The Vietnam War was personal to every American because of the sheer number of casualties and the fact that no one could feel safe because of the draft. Country Joe’s popular song expressed everyone’s worst fear: “Don’t be the first on your block to get sent home in a box.”
I grew up in Northwood but attended Pittsfield High School. Among my circle of friends, two were killed in action, three returned with disabling wounds and one committed suicide.
My personal memories wouldn’t make it onto a John Wayne highlight reel. We were relatively safe, battling only the stress and exhaustion of shuttling soldiers and armaments around, sometimes for months at a time without setting foot on land. There was no respite: Four hours on duty and four hours off in the tropical heat that burned our feet through the soles of our shoes while our garbage piled up on the deck like a blossoming tent city.
I remember the suicides in our squadron: a boy found hanging in the paint locker; the boy on the midnight stern watch who disappeared into the shimmering wake sometime between midnight and 4 a.m. There were others as well. It was always the youngest and the newest: It’s quite a shock to go from your Midwestern high school basketball games to float aimlessly around on the South China Sea, halfway around the world.

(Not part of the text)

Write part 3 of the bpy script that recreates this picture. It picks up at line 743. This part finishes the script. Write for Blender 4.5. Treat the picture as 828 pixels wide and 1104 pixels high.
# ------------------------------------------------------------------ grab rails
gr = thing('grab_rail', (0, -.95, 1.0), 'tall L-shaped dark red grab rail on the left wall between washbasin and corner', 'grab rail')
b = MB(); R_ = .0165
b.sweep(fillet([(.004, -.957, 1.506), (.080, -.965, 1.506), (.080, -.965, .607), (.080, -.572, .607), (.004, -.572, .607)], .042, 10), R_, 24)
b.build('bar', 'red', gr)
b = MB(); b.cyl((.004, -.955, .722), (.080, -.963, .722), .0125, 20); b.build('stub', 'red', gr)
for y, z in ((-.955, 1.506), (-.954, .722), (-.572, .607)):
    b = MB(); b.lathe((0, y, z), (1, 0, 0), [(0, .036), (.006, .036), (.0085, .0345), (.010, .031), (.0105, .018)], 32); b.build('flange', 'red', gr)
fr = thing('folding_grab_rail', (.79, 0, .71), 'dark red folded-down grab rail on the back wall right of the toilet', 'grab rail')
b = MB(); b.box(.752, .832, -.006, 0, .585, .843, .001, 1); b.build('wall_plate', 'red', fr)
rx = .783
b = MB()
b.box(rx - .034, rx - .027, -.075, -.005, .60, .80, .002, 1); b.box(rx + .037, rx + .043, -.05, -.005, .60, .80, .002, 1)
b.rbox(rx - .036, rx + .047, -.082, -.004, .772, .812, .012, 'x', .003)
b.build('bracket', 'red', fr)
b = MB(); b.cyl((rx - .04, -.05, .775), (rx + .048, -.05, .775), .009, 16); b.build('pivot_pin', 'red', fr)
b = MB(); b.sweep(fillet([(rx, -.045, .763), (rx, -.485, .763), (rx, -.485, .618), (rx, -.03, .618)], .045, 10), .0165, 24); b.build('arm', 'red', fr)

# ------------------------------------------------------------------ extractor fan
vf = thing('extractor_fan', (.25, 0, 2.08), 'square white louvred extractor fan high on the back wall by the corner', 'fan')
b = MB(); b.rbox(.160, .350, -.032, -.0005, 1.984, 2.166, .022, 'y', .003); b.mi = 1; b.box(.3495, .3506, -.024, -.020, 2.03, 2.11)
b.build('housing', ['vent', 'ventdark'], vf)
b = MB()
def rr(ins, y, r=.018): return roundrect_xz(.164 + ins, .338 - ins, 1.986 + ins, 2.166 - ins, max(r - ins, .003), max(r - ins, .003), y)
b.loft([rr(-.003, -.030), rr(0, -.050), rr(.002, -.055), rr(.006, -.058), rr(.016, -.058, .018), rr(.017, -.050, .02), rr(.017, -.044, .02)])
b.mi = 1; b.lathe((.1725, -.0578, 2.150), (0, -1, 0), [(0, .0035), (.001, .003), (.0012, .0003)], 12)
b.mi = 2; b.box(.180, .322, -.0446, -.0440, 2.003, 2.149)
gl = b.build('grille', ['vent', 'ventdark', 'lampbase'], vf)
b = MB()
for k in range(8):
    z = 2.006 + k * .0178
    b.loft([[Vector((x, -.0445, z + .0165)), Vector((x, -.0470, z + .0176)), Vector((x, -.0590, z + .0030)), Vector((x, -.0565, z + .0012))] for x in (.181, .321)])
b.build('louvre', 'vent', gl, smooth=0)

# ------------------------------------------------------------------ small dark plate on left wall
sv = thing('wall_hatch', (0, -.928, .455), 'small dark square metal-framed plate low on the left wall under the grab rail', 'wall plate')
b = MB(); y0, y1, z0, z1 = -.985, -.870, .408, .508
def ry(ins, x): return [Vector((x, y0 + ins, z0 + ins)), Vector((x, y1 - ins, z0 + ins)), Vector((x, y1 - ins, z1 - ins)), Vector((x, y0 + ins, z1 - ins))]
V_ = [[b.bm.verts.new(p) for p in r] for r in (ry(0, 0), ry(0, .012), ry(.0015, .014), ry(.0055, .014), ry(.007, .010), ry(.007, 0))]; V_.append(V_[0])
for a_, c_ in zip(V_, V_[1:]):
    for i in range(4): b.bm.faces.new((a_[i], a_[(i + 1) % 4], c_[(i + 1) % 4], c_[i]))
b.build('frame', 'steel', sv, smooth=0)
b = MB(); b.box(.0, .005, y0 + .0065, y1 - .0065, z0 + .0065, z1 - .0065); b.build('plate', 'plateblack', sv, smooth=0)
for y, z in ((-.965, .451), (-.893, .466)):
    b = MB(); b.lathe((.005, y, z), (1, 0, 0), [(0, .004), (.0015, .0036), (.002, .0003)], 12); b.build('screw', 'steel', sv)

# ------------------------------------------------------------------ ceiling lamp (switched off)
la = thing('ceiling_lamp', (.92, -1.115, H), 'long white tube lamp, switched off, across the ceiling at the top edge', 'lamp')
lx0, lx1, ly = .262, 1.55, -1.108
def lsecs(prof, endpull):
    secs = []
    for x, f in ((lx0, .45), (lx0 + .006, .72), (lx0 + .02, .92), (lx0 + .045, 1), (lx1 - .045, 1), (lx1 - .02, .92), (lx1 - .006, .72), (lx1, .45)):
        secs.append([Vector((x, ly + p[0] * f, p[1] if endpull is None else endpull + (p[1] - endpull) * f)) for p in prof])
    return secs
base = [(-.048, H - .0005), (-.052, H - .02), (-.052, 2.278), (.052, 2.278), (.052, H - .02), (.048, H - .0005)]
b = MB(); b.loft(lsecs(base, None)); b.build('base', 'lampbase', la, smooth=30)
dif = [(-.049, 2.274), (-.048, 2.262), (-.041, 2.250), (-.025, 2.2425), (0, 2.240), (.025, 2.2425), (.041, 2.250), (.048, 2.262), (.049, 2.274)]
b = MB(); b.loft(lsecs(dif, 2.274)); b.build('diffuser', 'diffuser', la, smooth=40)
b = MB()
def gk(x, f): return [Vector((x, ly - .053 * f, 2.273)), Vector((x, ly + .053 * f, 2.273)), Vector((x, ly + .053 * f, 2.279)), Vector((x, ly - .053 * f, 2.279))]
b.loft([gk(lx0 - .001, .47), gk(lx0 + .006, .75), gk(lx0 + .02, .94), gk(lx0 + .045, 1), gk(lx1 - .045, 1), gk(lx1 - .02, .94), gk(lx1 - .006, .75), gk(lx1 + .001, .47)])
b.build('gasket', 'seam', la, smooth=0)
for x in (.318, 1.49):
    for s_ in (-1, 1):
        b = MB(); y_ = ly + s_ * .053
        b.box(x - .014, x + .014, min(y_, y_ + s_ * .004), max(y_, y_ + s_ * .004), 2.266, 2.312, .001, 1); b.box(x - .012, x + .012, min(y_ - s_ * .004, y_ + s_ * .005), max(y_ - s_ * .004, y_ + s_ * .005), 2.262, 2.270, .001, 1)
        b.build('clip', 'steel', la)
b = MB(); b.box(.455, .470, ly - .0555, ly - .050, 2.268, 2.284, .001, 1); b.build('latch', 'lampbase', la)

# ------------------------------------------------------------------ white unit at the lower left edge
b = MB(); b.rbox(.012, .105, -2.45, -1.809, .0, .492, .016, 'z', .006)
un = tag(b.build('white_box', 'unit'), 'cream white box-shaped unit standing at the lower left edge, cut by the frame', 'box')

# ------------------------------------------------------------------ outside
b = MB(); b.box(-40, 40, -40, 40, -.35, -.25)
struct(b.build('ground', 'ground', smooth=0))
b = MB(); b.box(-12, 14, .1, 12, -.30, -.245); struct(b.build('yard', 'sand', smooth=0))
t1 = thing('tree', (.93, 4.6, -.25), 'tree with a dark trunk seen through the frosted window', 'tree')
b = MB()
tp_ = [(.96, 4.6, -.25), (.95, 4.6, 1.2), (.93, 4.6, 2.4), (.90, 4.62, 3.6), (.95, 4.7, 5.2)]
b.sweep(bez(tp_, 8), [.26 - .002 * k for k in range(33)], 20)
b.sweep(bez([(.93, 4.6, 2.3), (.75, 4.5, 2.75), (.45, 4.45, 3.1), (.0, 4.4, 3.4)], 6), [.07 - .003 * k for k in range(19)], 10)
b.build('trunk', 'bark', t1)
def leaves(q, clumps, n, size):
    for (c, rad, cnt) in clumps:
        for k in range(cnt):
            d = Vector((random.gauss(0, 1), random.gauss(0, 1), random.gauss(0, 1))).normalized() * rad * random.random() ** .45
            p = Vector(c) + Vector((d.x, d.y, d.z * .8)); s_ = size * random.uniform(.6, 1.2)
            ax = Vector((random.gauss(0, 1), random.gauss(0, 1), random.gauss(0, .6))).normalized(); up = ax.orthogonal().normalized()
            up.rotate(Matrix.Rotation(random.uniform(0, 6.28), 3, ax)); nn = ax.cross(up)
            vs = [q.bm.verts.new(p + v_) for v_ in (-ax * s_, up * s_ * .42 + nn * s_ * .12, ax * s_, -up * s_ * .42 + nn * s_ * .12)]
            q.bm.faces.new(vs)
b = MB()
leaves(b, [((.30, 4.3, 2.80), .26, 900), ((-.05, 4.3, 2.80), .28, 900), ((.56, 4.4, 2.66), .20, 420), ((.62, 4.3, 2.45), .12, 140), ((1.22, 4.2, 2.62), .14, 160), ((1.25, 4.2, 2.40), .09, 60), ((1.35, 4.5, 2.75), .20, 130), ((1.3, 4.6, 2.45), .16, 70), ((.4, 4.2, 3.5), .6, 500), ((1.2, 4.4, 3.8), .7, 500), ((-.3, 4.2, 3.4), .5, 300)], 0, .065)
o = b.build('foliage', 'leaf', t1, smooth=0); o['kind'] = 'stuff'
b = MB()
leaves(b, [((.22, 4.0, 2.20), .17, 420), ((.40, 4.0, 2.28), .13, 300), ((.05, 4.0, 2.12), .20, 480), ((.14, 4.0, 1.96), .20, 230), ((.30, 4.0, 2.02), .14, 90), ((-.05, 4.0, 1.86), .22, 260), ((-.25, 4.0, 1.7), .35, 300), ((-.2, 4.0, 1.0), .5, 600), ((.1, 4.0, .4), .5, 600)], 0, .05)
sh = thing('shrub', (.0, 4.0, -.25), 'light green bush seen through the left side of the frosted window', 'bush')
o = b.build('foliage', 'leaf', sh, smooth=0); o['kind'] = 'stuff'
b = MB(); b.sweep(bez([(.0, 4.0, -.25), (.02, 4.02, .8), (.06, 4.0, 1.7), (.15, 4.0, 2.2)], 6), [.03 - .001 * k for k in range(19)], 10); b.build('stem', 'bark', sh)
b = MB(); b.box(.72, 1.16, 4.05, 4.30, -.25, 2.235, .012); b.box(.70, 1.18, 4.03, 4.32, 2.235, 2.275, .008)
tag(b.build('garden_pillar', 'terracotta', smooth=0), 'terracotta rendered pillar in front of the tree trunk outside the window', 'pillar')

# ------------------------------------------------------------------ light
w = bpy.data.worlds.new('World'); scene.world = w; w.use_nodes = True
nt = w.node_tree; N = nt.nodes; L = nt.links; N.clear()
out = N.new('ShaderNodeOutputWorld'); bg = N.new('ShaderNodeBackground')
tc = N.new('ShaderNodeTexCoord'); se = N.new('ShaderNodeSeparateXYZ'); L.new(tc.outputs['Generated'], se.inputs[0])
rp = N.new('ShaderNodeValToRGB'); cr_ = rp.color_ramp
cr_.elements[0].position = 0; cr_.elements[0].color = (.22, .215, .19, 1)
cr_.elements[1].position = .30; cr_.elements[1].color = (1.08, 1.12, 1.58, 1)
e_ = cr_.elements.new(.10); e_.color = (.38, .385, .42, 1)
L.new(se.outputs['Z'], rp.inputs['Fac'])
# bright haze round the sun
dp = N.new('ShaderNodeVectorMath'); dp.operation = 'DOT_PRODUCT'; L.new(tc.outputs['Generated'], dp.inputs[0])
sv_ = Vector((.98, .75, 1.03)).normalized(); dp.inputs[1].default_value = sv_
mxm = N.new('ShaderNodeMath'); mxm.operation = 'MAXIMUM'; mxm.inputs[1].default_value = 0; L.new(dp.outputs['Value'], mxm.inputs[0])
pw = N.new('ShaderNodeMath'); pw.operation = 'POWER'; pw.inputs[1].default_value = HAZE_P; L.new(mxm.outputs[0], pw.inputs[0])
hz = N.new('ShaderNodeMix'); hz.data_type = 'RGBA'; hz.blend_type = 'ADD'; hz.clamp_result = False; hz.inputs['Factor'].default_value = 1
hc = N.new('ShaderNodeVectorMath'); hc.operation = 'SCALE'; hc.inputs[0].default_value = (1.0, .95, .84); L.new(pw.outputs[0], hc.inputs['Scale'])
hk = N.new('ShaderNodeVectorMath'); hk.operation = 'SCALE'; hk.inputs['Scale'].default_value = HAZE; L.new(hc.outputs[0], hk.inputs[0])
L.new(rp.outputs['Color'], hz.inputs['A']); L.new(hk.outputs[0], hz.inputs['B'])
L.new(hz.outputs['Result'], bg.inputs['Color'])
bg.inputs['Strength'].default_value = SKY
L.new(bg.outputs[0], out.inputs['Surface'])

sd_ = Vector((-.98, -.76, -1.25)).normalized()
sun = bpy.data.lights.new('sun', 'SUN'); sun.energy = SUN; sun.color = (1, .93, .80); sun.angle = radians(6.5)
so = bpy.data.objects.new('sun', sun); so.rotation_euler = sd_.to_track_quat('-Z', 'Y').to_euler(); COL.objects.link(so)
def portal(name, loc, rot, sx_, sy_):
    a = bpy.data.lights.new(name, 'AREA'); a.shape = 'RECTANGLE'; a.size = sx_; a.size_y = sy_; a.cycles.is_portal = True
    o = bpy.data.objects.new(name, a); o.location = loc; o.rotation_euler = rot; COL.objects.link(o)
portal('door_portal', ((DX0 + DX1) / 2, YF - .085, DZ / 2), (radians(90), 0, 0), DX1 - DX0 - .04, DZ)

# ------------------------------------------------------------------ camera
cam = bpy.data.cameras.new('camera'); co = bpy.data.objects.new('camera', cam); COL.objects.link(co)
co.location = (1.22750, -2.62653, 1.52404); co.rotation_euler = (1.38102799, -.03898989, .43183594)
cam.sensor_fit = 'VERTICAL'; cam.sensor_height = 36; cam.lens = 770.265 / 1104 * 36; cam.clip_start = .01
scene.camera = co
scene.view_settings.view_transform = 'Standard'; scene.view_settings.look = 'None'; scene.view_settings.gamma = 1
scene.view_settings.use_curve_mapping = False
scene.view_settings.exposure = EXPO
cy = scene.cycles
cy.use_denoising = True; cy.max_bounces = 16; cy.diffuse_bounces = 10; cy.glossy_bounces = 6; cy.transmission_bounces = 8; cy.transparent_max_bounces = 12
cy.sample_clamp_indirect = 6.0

I also remember with gratitude both the goodness and diversity of the men I served alongside. It still amazes me that one can assemble a crew made up of individuals from every conceivable background who, under trying circumstances, become a tight-knit clan of brothers able to overlook each other’s shortcomings and come together in camaraderie to accomplish what had to be done.
In closing, I want to remind younger generations who resent us baby boomers — sometimes for good reason — that not all of us have spurned our obligations to our fellow citizens and the natural world to live high off the hog, greedily making money at the expense of others.
Many of us shaped by the blast furnace of Vietnam have rejected America’s wasteful, consumer society and have instead worked to create a more sustainable society based on social and environmental justice.